* [Stated problem]: Please write out the complete listing that follows, exactly as it reads.

* [Supplied information]:
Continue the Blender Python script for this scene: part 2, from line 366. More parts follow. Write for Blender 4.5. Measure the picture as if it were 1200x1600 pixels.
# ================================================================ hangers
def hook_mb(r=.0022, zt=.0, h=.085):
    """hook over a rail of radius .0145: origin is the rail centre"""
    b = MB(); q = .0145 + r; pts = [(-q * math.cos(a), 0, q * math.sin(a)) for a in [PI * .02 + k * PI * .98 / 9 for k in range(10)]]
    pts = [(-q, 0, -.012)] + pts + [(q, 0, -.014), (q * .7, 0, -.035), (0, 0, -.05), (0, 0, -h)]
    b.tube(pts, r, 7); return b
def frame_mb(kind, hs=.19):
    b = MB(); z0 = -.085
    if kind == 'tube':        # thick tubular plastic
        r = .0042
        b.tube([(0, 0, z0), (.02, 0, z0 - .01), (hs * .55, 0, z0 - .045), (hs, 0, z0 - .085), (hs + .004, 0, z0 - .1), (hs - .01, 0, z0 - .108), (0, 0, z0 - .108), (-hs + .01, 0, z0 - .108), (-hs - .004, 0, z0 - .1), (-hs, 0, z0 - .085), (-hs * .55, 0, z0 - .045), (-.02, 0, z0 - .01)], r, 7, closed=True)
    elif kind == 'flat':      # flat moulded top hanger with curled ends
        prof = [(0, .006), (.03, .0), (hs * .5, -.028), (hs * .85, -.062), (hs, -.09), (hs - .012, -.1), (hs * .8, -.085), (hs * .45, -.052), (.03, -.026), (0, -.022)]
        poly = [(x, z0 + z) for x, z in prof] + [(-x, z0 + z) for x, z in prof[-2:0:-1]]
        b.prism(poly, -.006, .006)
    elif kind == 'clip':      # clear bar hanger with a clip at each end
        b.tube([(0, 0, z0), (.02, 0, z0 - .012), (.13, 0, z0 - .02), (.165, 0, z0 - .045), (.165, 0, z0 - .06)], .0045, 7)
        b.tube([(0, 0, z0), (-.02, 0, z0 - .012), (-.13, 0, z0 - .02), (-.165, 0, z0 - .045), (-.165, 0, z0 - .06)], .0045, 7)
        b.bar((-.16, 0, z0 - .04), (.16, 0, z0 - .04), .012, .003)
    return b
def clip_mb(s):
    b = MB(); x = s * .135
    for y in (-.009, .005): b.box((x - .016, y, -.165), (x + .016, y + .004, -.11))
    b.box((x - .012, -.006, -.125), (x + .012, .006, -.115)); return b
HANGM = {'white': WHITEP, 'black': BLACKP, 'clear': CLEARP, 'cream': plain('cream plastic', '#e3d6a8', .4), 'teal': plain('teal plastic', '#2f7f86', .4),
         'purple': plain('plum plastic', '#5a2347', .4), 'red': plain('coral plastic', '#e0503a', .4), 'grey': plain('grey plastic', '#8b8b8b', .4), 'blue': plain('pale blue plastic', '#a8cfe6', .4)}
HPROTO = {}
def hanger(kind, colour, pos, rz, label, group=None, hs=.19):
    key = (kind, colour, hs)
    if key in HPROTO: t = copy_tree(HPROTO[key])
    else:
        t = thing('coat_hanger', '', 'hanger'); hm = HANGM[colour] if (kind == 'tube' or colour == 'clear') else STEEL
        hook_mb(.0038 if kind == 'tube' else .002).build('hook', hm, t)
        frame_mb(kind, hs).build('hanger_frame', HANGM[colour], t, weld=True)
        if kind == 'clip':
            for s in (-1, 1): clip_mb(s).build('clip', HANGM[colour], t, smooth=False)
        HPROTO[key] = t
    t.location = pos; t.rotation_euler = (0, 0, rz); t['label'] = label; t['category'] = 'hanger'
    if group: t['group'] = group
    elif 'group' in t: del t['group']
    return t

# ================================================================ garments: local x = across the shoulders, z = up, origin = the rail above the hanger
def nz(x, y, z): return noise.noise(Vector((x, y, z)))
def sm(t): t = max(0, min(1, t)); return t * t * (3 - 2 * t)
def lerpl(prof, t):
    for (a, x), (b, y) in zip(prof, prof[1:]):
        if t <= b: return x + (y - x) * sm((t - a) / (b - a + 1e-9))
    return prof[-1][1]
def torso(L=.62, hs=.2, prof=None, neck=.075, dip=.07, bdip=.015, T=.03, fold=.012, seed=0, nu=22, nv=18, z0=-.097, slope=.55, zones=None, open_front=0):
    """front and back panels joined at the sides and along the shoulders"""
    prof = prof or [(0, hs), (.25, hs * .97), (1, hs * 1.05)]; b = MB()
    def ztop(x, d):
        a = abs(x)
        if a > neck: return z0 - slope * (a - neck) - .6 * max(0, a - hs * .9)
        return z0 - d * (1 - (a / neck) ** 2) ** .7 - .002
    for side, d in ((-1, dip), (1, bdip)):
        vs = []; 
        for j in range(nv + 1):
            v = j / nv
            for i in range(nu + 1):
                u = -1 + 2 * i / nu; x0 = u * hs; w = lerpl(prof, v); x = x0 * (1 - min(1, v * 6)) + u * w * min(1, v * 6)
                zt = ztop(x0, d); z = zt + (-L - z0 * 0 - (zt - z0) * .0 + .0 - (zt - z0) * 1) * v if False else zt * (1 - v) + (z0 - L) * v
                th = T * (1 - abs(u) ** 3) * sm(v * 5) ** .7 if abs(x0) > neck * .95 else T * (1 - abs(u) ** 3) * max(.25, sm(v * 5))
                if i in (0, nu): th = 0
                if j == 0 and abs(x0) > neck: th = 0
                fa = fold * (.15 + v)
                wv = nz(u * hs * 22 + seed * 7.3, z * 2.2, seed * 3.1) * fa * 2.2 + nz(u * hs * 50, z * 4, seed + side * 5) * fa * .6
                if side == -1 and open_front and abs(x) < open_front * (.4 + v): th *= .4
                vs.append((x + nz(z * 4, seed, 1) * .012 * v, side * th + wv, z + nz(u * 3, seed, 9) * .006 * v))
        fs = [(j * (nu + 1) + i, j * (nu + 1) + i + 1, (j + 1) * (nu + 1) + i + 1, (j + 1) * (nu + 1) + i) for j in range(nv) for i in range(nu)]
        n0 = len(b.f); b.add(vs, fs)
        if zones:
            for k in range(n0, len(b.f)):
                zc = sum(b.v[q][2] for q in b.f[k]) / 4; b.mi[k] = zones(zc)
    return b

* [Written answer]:
Continue the Blender Python script for this scene: part 2, from line 366. More parts follow. Write for Blender 4.5. Measure the picture as if it were 1200x1600 pixels.
# ================================================================ hangers
def hook_mb(r=.0022, zt=.0, h=.085):
    """hook over a rail of radius .0145: origin is the rail centre"""
    b = MB(); q = .0145 + r; pts = [(-q * math.cos(a), 0, q * math.sin(a)) for a in [PI * .02 + k * PI * .98 / 9 for k in range(10)]]
    pts = [(-q, 0, -.012)] + pts + [(q, 0, -.014), (q * .7, 0, -.035), (0, 0, -.05), (0, 0, -h)]
    b.tube(pts, r, 7); return b
def frame_mb(kind, hs=.19):
    b = MB(); z0 = -.085
    if kind == 'tube':        # thick tubular plastic
        r = .0042
        b.tube([(0, 0, z0), (.02, 0, z0 - .01), (hs * .55, 0, z0 - .045), (hs, 0, z0 - .085), (hs + .004, 0, z0 - .1), (hs - .01, 0, z0 - .108), (0, 0, z0 - .108), (-hs + .01, 0, z0 - .108), (-hs - .004, 0, z0 - .1), (-hs, 0, z0 - .085), (-hs * .55, 0, z0 - .045), (-.02, 0, z0 - .01)], r, 7, closed=True)
    elif kind == 'flat':      # flat moulded top hanger with curled ends
        prof = [(0, .006), (.03, .0), (hs * .5, -.028), (hs * .85, -.062), (hs, -.09), (hs - .012, -.1), (hs * .8, -.085), (hs * .45, -.052), (.03, -.026), (0, -.022)]
        poly = [(x, z0 + z) for x, z in prof] + [(-x, z0 + z) for x, z in prof[-2:0:-1]]
        b.prism(poly, -.006, .006)
    elif kind == 'clip':      # clear bar hanger with a clip at each end
        b.tube([(0, 0, z0), (.02, 0, z0 - .012), (.13, 0, z0 - .02), (.165, 0, z0 - .045), (.165, 0, z0 - .06)], .0045, 7)
        b.tube([(0, 0, z0), (-.02, 0, z0 - .012), (-.13, 0, z0 - .02), (-.165, 0, z0 - .045), (-.165, 0, z0 - .06)], .0045, 7)
        b.bar((-.16, 0, z0 - .04), (.16, 0, z0 - .04), .012, .003)
    return b
def clip_mb(s):
    b = MB(); x = s * .135
    for y in (-.009, .005): b.box((x - .016, y, -.165), (x + .016, y + .004, -.11))
    b.box((x - .012, -.006, -.125), (x + .012, .006, -.115)); return b
HANGM = {'white': WHITEP, 'black': BLACKP, 'clear': CLEARP, 'cream': plain('cream plastic', '#e3d6a8', .4), 'teal': plain('teal plastic', '#2f7f86', .4),
         'purple': plain('plum plastic', '#5a2347', .4), 'red': plain('coral plastic', '#e0503a', .4), 'grey': plain('grey plastic', '#8b8b8b', .4), 'blue': plain('pale blue plastic', '#a8cfe6', .4)}
HPROTO = {}
def hanger(kind, colour, pos, rz, label, group=None, hs=.19):
    key = (kind, colour, hs)
    if key in HPROTO: t = copy_tree(HPROTO[key])
    else:
        t = thing('coat_hanger', '', 'hanger'); hm = HANGM[colour] if (kind == 'tube' or colour == 'clear') else STEEL
        hook_mb(.0038 if kind == 'tube' else .002).build('hook', hm, t)
        frame_mb(kind, hs).build('hanger_frame', HANGM[colour], t, weld=True)
        if kind == 'clip':
            for s in (-1, 1): clip_mb(s).build('clip', HANGM[colour], t, smooth=False)
        HPROTO[key] = t
    t.location = pos; t.rotation_euler = (0, 0, rz); t['label'] = label; t['category'] = 'hanger'
    if group: t['group'] = group
    elif 'group' in t: del t['group']
    return t

# ================================================================ garments: local x = across the shoulders, z = up, origin = the rail above the hanger
def nz(x, y, z): return noise.noise(Vector((x, y, z)))
def sm(t): t = max(0, min(1, t)); return t * t * (3 - 2 * t)
def lerpl(prof, t):
    for (a, x), (b, y) in zip(prof, prof[1:]):
        if t <= b: return x + (y - x) * sm((t - a) / (b - a + 1e-9))
    return prof[-1][1]
def torso(L=.62, hs=.2, prof=None, neck=.075, dip=.07, bdip=.015, T=.03, fold=.012, seed=0, nu=22, nv=18, z0=-.097, slope=.55, zones=None, open_front=0):
    """front and back panels joined at the sides and along the shoulders"""
    prof = prof or [(0, hs), (.25, hs * .97), (1, hs * 1.05)]; b = MB()
    def ztop(x, d):
        a = abs(x)
        if a > neck: return z0 - slope * (a - neck) - .6 * max(0, a - hs * .9)
        return z0 - d * (1 - (a / neck) ** 2) ** .7 - .002
    for side, d in ((-1, dip), (1, bdip)):
        vs = []; 
        for j in range(nv + 1):
            v = j / nv
            for i in range(nu + 1):
                u = -1 + 2 * i / nu; x0 = u * hs; w = lerpl(prof, v); x = x0 * (1 - min(1, v * 6)) + u * w * min(1, v * 6)
                zt = ztop(x0, d); z = zt + (-L - z0 * 0 - (zt - z0) * .0 + .0 - (zt - z0) * 1) * v if False else zt * (1 - v) + (z0 - L) * v
                th = T * (1 - abs(u) ** 3) * sm(v * 5) ** .7 if abs(x0) > neck * .95 else T * (1 - abs(u) ** 3) * max(.25, sm(v * 5))
                if i in (0, nu): th = 0
                if j == 0 and abs(x0) > neck: th = 0
                fa = fold * (.15 + v)
                wv = nz(u * hs * 22 + seed * 7.3, z * 2.2, seed * 3.1) * fa * 2.2 + nz(u * hs * 50, z * 4, seed + side * 5) * fa * .6
                if side == -1 and open_front and abs(x) < open_front * (.4 + v): th *= .4
                vs.append((x + nz(z * 4, seed, 1) * .012 * v, side * th + wv, z + nz(u * 3, seed, 9) * .006 * v))
        fs = [(j * (nu + 1) + i, j * (nu + 1) + i + 1, (j + 1) * (nu + 1) + i + 1, (j + 1) * (nu + 1) + i) for j in range(nv) for i in range(nu)]
        n0 = len(b.f); b.add(vs, fs)
        if zones:
            for k in range(n0, len(b.f)):
                zc = sum(b.v[q][2] for q in b.f[k]) / 4; b.mi[k] = zones(zc)
    return b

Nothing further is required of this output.